Many were forced to work under terrible conditions. Some were severely beaten and systematically starved, while others were sexually abused. Some died as a result of their treatment, and others took their own lives.

Most survived and made lives for themselves in Canada. About 118,000 came here between 1833 and 1939, and it is now estimated that 12% of our population has a home child in their ancestry.

Like the abuse of aboriginal children in residential schools, the story of the home children is a shameful element of Canadian history that needs to be understood by future generations. Perkins said efforts are being made to include it in the Canadian History curriculum. To learn more go to www.britishhomechildren.org or www.canadianbritishhomechildren.weebly.com.

Famed psychiatrist Dr. C.K. Clarke (after whom Toronto's Clark Institute was named) campaigned relentlessly from the late 1800s until his death in 1924 against allowing "defective and insane" immigrants into Canada. Like many others, he believed home children were part of Great Britain's plan to ship sub-normal people out to the colonies.

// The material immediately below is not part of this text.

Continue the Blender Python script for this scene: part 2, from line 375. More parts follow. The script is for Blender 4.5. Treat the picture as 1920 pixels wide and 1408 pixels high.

The belief that "feeble-mindedness" was a hereditary problem was the basis of the eugenics movement that swept the world, and took particular hold in Alberta, where thousands of people were unjustly confined, stigmatized and sterilized between 1929 and 1972.

Is our modern society now morally superior to those earlier times when terrible injustices took place, or are we simply so affluent that we are not tempted into desperate measures?

If Canada were plunged into real poverty and chaos, would we have learned anything from our history? Or would we be as cruel and lacking in human decency as our ancestors?